(Entries with scene source code)
-----
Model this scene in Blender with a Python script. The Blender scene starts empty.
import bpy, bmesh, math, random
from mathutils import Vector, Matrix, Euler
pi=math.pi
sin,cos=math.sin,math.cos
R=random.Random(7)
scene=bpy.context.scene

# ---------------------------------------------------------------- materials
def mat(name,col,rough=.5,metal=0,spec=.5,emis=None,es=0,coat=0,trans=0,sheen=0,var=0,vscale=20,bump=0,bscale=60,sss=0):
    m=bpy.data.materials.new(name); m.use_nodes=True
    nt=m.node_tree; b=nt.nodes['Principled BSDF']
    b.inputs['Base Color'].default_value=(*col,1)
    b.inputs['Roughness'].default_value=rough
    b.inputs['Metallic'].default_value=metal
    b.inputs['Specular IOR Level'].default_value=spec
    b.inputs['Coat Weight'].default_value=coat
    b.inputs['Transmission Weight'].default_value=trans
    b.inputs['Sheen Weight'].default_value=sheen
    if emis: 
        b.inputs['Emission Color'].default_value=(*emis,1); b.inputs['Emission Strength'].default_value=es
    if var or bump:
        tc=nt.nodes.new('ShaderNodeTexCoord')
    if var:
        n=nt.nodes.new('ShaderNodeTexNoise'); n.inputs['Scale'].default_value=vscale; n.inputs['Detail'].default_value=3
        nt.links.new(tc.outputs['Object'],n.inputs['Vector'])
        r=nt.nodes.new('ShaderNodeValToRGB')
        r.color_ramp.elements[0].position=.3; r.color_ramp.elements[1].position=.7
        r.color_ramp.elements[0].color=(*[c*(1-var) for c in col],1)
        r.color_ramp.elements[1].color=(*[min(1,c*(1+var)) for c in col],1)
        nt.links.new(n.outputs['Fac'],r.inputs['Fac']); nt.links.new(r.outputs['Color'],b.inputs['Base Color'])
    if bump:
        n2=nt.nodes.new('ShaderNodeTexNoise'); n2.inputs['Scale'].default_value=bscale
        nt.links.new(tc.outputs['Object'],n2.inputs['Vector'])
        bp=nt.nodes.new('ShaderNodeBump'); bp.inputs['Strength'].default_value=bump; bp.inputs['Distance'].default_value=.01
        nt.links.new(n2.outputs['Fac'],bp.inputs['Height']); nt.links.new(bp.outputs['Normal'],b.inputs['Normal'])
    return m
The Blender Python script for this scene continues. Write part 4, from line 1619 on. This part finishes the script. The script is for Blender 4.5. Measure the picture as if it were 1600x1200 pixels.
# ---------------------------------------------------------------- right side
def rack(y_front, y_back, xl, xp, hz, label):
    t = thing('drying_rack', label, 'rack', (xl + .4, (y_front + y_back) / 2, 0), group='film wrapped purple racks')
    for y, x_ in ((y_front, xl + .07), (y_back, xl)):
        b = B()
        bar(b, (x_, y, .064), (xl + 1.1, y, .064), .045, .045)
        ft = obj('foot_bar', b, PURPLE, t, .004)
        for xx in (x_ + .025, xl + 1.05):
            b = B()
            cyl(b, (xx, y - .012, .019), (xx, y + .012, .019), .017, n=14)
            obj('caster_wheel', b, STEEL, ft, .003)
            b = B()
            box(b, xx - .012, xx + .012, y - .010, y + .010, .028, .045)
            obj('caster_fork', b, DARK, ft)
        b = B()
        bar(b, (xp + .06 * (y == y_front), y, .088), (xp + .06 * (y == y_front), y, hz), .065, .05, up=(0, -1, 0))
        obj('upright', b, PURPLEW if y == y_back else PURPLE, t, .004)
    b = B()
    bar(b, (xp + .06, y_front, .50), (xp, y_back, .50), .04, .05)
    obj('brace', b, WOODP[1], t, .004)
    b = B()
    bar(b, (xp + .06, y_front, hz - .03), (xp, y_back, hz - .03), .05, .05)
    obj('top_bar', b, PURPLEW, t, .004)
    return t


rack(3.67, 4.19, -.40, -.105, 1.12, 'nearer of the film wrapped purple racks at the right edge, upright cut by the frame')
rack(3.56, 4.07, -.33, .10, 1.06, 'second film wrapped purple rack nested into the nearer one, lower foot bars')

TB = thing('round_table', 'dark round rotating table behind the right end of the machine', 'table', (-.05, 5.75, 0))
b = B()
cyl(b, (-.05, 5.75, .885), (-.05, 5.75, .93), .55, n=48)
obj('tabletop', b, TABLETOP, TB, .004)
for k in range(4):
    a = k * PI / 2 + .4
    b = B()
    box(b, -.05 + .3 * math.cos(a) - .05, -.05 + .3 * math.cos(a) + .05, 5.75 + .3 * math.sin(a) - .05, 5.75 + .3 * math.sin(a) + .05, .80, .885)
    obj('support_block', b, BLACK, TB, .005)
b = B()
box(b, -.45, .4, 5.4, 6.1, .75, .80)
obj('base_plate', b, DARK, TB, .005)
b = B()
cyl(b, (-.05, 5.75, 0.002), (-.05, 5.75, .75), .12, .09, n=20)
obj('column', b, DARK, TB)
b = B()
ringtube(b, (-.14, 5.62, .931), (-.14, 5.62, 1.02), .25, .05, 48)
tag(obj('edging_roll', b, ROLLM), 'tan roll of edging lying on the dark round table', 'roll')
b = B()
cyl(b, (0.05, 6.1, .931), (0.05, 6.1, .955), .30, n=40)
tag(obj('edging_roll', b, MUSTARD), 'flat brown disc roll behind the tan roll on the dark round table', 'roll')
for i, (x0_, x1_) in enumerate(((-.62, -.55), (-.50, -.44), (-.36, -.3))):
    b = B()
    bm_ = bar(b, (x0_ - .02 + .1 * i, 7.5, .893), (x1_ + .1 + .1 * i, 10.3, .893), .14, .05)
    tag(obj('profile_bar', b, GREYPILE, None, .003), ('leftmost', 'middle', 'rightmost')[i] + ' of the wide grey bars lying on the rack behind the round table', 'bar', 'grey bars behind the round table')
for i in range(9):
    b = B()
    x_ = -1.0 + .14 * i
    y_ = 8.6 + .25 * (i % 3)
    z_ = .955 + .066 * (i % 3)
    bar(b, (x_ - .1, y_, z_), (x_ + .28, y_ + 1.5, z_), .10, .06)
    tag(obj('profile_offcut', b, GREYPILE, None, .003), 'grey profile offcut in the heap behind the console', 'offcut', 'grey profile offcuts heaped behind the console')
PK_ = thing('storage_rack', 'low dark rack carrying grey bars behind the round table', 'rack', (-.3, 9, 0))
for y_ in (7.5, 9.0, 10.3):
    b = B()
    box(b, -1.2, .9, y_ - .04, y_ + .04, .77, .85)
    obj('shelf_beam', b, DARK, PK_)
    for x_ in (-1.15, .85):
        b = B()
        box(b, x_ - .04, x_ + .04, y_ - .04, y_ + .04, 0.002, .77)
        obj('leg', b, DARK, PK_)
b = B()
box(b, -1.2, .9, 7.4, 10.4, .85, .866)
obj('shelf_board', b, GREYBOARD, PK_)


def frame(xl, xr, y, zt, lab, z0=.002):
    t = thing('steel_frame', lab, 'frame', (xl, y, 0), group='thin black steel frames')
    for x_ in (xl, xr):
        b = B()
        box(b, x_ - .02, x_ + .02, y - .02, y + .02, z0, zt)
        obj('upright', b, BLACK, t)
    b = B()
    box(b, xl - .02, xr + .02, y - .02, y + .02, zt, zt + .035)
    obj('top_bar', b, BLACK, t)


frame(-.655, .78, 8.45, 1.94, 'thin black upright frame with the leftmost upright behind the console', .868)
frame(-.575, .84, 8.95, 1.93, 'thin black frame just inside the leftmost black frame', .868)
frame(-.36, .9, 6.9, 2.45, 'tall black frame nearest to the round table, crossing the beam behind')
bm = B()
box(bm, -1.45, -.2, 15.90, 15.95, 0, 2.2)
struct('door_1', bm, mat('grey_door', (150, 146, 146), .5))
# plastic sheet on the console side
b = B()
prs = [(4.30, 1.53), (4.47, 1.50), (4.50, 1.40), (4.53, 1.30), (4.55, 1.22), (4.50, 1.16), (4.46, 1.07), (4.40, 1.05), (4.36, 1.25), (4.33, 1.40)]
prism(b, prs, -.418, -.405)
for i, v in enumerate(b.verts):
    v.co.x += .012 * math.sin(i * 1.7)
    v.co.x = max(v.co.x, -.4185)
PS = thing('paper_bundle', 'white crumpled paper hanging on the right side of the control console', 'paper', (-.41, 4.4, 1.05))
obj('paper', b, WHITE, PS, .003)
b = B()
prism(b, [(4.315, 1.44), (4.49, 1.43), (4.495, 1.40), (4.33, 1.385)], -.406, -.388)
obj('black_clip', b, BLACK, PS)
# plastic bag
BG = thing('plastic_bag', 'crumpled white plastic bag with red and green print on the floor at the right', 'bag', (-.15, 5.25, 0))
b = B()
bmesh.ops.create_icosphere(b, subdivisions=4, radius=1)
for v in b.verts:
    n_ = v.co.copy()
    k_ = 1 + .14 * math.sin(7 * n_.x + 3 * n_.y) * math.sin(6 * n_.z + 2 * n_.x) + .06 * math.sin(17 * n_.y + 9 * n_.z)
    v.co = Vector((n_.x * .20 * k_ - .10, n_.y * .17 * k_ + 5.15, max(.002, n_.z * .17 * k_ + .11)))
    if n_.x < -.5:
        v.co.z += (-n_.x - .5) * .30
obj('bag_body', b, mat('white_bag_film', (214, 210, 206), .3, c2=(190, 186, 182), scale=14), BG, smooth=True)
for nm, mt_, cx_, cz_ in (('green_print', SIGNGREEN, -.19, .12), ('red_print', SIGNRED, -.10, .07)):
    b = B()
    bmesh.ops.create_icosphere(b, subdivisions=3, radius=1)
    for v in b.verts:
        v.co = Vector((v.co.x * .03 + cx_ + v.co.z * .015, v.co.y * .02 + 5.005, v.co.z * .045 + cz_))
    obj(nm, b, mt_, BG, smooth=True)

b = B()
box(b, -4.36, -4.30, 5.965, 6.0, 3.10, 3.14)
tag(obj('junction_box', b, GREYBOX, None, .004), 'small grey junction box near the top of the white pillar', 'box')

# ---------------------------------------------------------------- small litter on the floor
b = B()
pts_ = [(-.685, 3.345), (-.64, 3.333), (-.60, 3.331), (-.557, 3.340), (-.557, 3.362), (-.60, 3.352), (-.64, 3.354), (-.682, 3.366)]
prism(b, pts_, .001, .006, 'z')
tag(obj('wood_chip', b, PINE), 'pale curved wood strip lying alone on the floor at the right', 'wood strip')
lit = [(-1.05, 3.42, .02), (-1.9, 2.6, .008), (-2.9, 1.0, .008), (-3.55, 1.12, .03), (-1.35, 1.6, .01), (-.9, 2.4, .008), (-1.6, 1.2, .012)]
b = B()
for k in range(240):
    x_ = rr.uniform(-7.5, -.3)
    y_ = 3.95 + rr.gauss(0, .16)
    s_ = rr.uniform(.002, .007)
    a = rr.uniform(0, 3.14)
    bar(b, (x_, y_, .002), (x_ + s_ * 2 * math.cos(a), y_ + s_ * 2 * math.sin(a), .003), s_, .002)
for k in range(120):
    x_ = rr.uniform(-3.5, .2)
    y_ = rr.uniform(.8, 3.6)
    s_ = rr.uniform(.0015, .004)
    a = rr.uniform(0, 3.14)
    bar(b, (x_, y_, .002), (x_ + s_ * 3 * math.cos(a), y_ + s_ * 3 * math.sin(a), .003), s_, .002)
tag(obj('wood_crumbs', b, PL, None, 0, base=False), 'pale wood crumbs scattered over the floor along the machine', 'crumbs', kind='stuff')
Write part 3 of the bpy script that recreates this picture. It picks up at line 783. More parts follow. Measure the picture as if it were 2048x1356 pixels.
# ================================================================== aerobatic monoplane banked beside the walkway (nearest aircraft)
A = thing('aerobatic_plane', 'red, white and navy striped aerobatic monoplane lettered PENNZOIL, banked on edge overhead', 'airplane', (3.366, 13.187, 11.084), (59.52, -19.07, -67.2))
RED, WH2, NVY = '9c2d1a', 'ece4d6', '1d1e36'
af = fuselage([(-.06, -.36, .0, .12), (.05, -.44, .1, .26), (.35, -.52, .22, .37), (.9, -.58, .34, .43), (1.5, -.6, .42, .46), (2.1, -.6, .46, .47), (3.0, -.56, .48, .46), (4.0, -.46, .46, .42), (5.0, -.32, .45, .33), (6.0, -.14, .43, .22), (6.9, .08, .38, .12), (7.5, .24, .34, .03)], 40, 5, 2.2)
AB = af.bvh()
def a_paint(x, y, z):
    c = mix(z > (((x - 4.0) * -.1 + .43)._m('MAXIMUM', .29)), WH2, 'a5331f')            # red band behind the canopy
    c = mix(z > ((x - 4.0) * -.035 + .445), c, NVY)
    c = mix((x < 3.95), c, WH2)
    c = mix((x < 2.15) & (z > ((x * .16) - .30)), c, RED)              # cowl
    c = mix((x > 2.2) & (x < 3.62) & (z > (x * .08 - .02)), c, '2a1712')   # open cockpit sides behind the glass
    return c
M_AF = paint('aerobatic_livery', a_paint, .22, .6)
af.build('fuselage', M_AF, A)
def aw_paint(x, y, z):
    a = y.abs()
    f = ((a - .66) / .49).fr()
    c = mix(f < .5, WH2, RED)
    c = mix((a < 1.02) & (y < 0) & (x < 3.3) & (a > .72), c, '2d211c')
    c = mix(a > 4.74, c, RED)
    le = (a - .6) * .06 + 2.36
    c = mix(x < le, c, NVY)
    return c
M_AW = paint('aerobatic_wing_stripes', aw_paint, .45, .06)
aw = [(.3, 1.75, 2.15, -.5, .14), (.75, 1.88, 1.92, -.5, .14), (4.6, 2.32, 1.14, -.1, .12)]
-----
# What you are asked to do:
Reproduce exactly the lines from the one with "Write part 3" through the end of the entries above, both ends included.

# Answer to the exercise:
Write part 3 of the bpy script that recreates this picture. It picks up at line 783. More parts follow. Measure the picture as if it were 2048x1356 pixels.
# ================================================================== aerobatic monoplane banked beside the walkway (nearest aircraft)
A = thing('aerobatic_plane', 'red, white and navy striped aerobatic monoplane lettered PENNZOIL, banked on edge overhead', 'airplane', (3.366, 13.187, 11.084), (59.52, -19.07, -67.2))
RED, WH2, NVY = '9c2d1a', 'ece4d6', '1d1e36'
af = fuselage([(-.06, -.36, .0, .12), (.05, -.44, .1, .26), (.35, -.52, .22, .37), (.9, -.58, .34, .43), (1.5, -.6, .42, .46), (2.1, -.6, .46, .47), (3.0, -.56, .48, .46), (4.0, -.46, .46, .42), (5.0, -.32, .45, .33), (6.0, -.14, .43, .22), (6.9, .08, .38, .12), (7.5, .24, .34, .03)], 40, 5, 2.2)
AB = af.bvh()
def a_paint(x, y, z):
    c = mix(z > (((x - 4.0) * -.1 + .43)._m('MAXIMUM', .29)), WH2, 'a5331f')            # red band behind the canopy
    c = mix(z > ((x - 4.0) * -.035 + .445), c, NVY)
    c = mix((x < 3.95), c, WH2)
    c = mix((x < 2.15) & (z > ((x * .16) - .30)), c, RED)              # cowl
    c = mix((x > 2.2) & (x < 3.62) & (z > (x * .08 - .02)), c, '2a1712')   # open cockpit sides behind the glass
    return c
M_AF = paint('aerobatic_livery', a_paint, .22, .6)
af.build('fuselage', M_AF, A)
def aw_paint(x, y, z):
    a = y.abs()
    f = ((a - .66) / .49).fr()
    c = mix(f < .5, WH2, RED)
    c = mix((a < 1.02) & (y < 0) & (x < 3.3) & (a > .72), c, '2d211c')
    c = mix(a > 4.74, c, RED)
    le = (a - .6) * .06 + 2.36
    c = mix(x < le, c, NVY)
    return c
M_AW = paint('aerobatic_wing_stripes', aw_paint, .45, .06)
aw = [(.3, 1.75, 2.15, -.5, .14), (.75, 1.88, 1.92, -.5, .14), (4.6, 2.32, 1.14, -.1, .12)]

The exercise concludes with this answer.